IRA Direct Rollovers Make Sense
The life-long career outlook has changed. Most people no longer count on one job, one company, or even one career. Today's workers average six job changes during their lives. That could mean six decisions about valuable pension dollars - and six opportunities to blow it.
Essentially, you have three options for avoiding taxes or penalties on pension funds. You might be able to roll funds over into a similar plan at your new job after a qualifying wait time; leave funds with your former employer; or roll funds over directly into an individual retirement account (IRA).

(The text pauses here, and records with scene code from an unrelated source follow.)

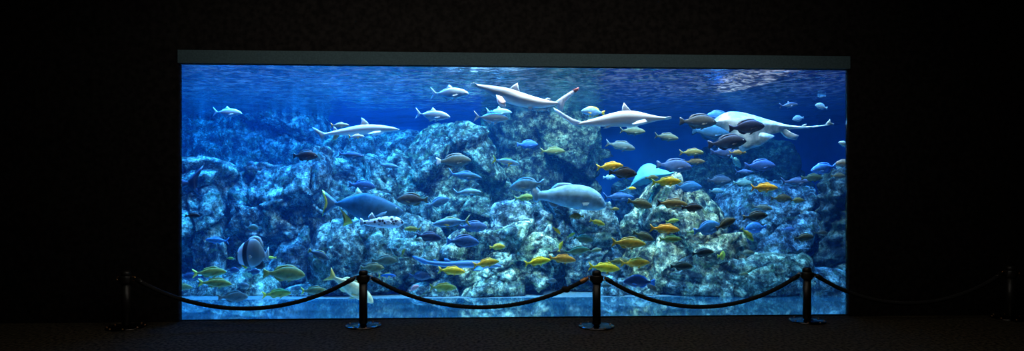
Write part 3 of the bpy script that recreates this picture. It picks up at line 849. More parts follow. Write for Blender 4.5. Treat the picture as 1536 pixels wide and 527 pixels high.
    ('round', 827, 422, 16, .2, (.10, .13, .13), 'small dark round fish under the brilliant yellow snapper', {}),
    ('reef', 1022, 400, 34, .03, (.07, .08, .04), 'dark olive fish over the layered ledge', {}),
    ('reef', 1055, 380, 32, .02, (.04, .04, .025), 'blackish fish over the left end of the layered ledge', dict(pitch=6)),
    ('reef', 1121, 380, 22, .15, (.20, .26, .18), 'small grey-green fish on top of the layered ledge', {}),
    ('reef', 1115, 412, 16, .15, (.22, .26, .12), 'tiny olive fish in front of the layered ledge', {}),
    ('round', 1084, 384, 16, .02, (.85, .85, .1), 'tiny bright yellow butterflyfish over the layered ledge', dict(cat='butterflyfish', yaw=55)),
    ('reef', 1183, 345, 20, .3, (.10, .2, .4), 'small blue fish in front of the vivid blue rock\'s right half', {}),
    # centre left
    ('reef', 681, 242, 52, .2, (.16, .20, .16), 'brownish fish with a white tail on the green-topped block', dict(tail=(.75, .85, .85), pitch=2)),
    ('sleek', 697, 264, 52, .12, (.12, .36, .56), 'blue fusilier below the white-tailed fish', dict(pitch=-8)),
    ('sleek', 701, 289, 42, .15, (.3, .58, .66), 'pale blue fusilier lower on the green-topped block', dict(pitch=2)),
    ('reef', 619, 300, 48, .15, (.11, .10, .07), 'dark brown fish with yellow belly fins right of the amberjack', dict(face='L', fin=(.2, .2, .08))),
    ('reef', 658, 304, 34, .2, (.07, .22, .36), 'slate-blue fish angled up right of the dark brown fish', dict(pitch=18)),
    ('sleek', 678, 334, 58, .05, (.22, .48, .68), 'pale blue fish with raised tail above the cream boulder, facing left', dict(face='L', pitch=-6, fin=(.6, .62, .2))),
    ('reef', 709, 341, 44, .2, (.08, .17, .34), 'purple-blue fish at the top left of the cream boulder', {}),
    ('snapper', 619, 344, 26, .1, (.42, .42, .06), 'olive-yellow fish right of the spotted puffer', dict(face='L')),
    ('reef', 643, 356, 38, .06, (.04, .07, .14), 'dark blue fish below the olive-yellow one', dict(pitch=-8)),
    ('reef', 695, 363, 48, .03, (.05, .16, .38), 'royal blue fish on the left slope of the cream boulder', dict(pitch=-4, tail=(.08, .25, .55))),
    ('reef', 746, 371, 24, .02, (.85, .60, .05), 'short deep-bodied yellow fish on the cream boulder', dict(pitch=4)),
    ('snapper', 729, 395, 40, .02, (.8, .42, .02), 'golden snapper low on the cream boulder', dict(pitch=8, group=SHO)),
    ('snapper', 677, 407, 42, .0, (1.0, .52, .01), 'bright yellow snapper midway between the left and middle posts', dict(pitch=-4, group=SHO)),
    ('snapper', 664, 432, 42, .03, (.45, .42, .05), 'olive-yellow snapper just above the rope between left and middle posts', dict(group=SHO)),
    ('reef', 621, 433, 18, .0, (.75, .36, .36), 'small pink fish just above the rope right of the left post', dict(pitch=30)),
    ('snapper', 605, 379, 14, .1, (.5, .45, .05), 'tiny olive-yellow fish standing upright on the pale ledge', dict(pitch=65)),
    ('reef', 630, 415, 34, .2, (.03, .06, .13), 'shadowy navy fish over the small dark rock', {}),
    # left
    ('reef', 457, 234, 40, .1, (.045, .035, .035), 'dark maroon fish below the reef shark\'s tail', dict(pitch=-2)),
    ('sleek', 526, 233, 40, .3, (.04, .10, .2), 'dim navy fish below the reef shark\'s belly', dict(pitch=-6)),
    ('sleek', 583, 249, 30, .2, (.15, .42, .65), 'light blue fish right of the dim navy one', dict(pitch=-8)),
    ('reef', 543, 279, 40, .35, (.03, .07, .16), 'shadowy fish behind the amberjack\'s back', dict(pitch=-6)),
    ('reef', 478, 383, 34, .05, (.07, .13, .18), 'slate fish with a yellow dot nosing down above the pale yellow fish', dict(pitch=-25, fin=(.4, .4, .1))),
    ('snapper', 470, 437, 42, .02, (.20, .22, .07), 'olive fish with a yellow tail at the rope left of the left post', dict(tail=YT, pitch=2)),
    ('reef', 428, 411, 60, .02, (.32, .32, .08), 'large olive fish right of the batfish', dict(pitch=-4, fin=(.42, .42, .08))),
    ('reef', 577, 392, 40, .1, (.16, .20, .12), 'grey-olive fish upper right of the left post', {}),
    ('reef', 558, 403, 38, .04, (.22, .24, .10), 'olive fish directly behind the left post\'s cap', {}),
    ('sleek', 580, 414, 28, .08, (.05, .22, .55), 'small blue fish with yellow nose right of the left post', dict(fin=YT)),
    ('snapper', 316, 409, 48, .05, (.46, .38, .06), 'upper of two olive-gold snappers at the lower left', dict(pitch=2, tail=YT)),
    ('snapper', 324, 425, 48, .0, (.38, .34, .06), 'lower of two olive-gold snappers at the lower left', dict(pitch=-4, tail=(.6, .5, .08))),
    ('snapper', 273, 431, 32, .05, (.32, .30, .08), 'olive fish cut off by the left edge', dict(pitch=-2)),
    ('snapper', 416, 441, 42, .02, (.55, .50, .06), 'yellow-olive snapper just above the rope at the left', dict(pitch=3, tail=YT)),
    ('reef', 351, 446, 42, .05, (.13, .16, .14), 'dark grey fish hugging the ledge at the lower left', {}),
    ('reef', 288, 416, 32, .2, (.03, .05, .12), 'navy fish behind the two olive-gold snappers', dict(face='L')),
    ('sleek', 326, 361, 36, .1, (.08, .30, .66), 'blue fish heading left, above and left of the batfish', dict(face='L', pitch=3)),
    ('round', 350, 406, 18, .15, (.03, .08, .2), 'small navy fish under the batfish\'s front', {}),
    ('round', 381, 408, 18, .12, (.05, .09, .2), 'small navy fish under the batfish\'s tail', {}),
    ('reef', 290, 324, 21, .02, (.045, .03, .02), 'small near-black fish in front of the streaky boulder', {}),
    ('round', 378, 342, 20, .1, (.22, .42, .38), 'small teal round fish above the batfish', {}),
    ('reef', 364, 429, 20, .1, (.14, .2, .22), 'small grey fish below the batfish', {}),
    ('snapper', 345, 388, 13, .1, (.5, .55, .06), 'tiny yellow-green fish left of the batfish\'s face', {}),
    ('snapper', 407, 387, 14, .1, (.75, .68, .06), 'tiny yellow fish right of the batfish\'s tail', dict(face='L')),
    ('snapper', 527, 432, 80, .0, (.85, .68, .36), 'large pale yellow fish diving behind the left rope post', dict(pitch=-34, fin=(.85, .70, .32), tail=(.9, .6, .15))),
]
for k, px, py, L, nr, c, lab, kw in FISH:
    place_fish(k, px, py, L, nr, c, lab, **kw)


# ------------------------------------------------------------------ traced big animals (each with its own distance, size and thickness)
class Traced:
    def __init__(s, name, cx, cy, Y, label, cat):
        s.s = Y / F; s.cx, s.cy = cx, cy
        s.root = empty(name, P(cx, cy, Y)); tag(s.root, label, cat)

    def l(s, p): return ((p[0] - s.cx) * s.s, -(p[1] - s.cy) * s.s)

    def body(s, st, wr, mat, name='body', color=None, bend=None, sharp=2.1):
        hm = max(b - t for _, t, b in st)
        L = []
        for x, t, b in st:
            lx = (x - s.cx) * s.s
            L.append((lx, -(t - s.cy) * s.s, -(b - s.cy) * s.s, max((b - t) * .5 * s.s * wr, .0015)))
        V, Fc = loft(L, nseg=28, sharp=sharp, bend=bend)
        o = mesh_obj(name, V, Fc, mat, s.root)
        if color: o.color = (*color, 1)
        s.st = L; return o

    def fin(s, name, poly, mat, color=None, y0=0, thick=.02, tilt=None, bend=None, label=None, parent=None):
        pl = [s.l(p) for p in poly]
        tl = None
        if tilt:
            q = s.l(tilt[:2]); tl = (q[0], q[1], tilt[2])
        o = fin_poly(name, pl, mat, parent or s.root, y0=y0, thick=thick, tilt=tl, bend=bend)
        if color: o.color = (*color, 1)
        if label: o['label'] = label
        return o

    def eyes(s, px, py, r, wr=.86):
        x, z = s.l((px, py)); w = interp(s.st, x, 3)
        eye(s.root, x, w * wr, z, r)


# grey reef shark
t = Traced('reef_shark', 535, 195, 8.15, 'slender grey reef shark with a white belly, leftmost of the sharks', 'shark')
t.body([(598.5, 193.8, 195), (594, 192, 196.3), (586, 190, 197.4), (575, 188.2, 198.6), (563, 187, 200), (553, 186.8, 201.3), (543, 187.4, 202.3), (530, 189.6, 202.8), (515, 193, 203),
        (500, 196.6, 203), (492, 198.8, 203), (486, 200, 203.2)], 1.0, M_reefshark)
CS = (.42, .48, .53)
t.fin('dorsal_fin', [(555, 188), (551, 183), (546, 178.5), (542, 176.5), (542.5, 182), (540, 189.5)], M_fin, CS)
t.fin('second_dorsal_fin', [(507, 196), (503, 191), (500, 189.5), (501, 194), (499, 198)], M_fin, CS)
t.fin('tail_fin', [(489, 199.6), (481, 197), (474, 193), (468, 190.5), (471, 196), (476, 201), (480, 205), (482, 212.5), (485, 208.5), (489, 203.2)], M_fin, CS)
for sg in (-1, 1):
    t.fin('pectoral_fin', [(572, 197), (562, 198.5), (554, 201.5), (557, 202.8), (567, 200.8), (573, 199)], M_fin, (.75, .8, .83), y0=sg * .06, tilt=(572, 197, sg * .9), thick=.012)
    t.fin('pelvic_fin', [(508, 202.4), (502, 203), (499, 210.5), (504, 209.5), (509, 203.5)], M_fin, (.7, .7, .4), y0=sg * .015, thick=.008)
t.eyes(588, 193.2, .012)

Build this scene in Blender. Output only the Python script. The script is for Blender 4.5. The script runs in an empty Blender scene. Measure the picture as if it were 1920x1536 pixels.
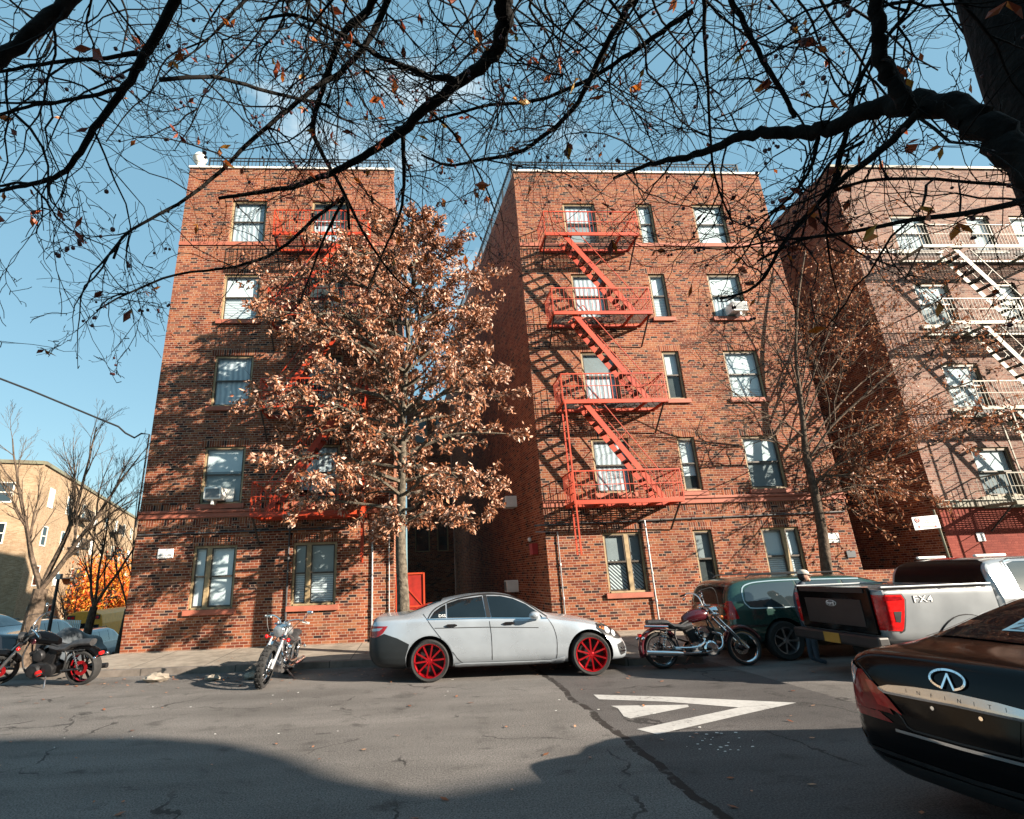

Many investors choose the latter. Spectrem, a Chicago-based consulting firm, estimates that the amount of annual assets rolling into IRAs has increased 38%, to $489.3 billion, since 2004. A direct rollover:
- Protects your retirement money from immediate taxation. Any payout is considered taxable income in the year you receive it.
- Helps you avoid the 10% early distribution penalty the Internal Revenue Service imposes if you're younger than 59 1/2.
- Helps you sidestep the mandatory 20% federal withholding on all eligible rollover distributions from qualified retirement plans.
Despite the penalties, young people typically take the payout to buy a new car or pay off an old car loan. They think that because it's not a huge sum and they're not close to retirement, they don't need to worry about it. But financial experts disagree: You should worry.
It's cheaper in the long run to finance the car and keep the pension dollars for retirement. Contributions you make in your later earning years never make up the huge compounding effect of your early contributions.
One note: If you anticipate putting funds into your new employer's pension plan later when you're eligible to, you must directly roll over funds into a new IRA - separate from others.
There are exceptions and special circumstances, but for many Members, a direct rollover into an IRA is the safest, simplest, and most convenient way to protect and accumulate retirement funds.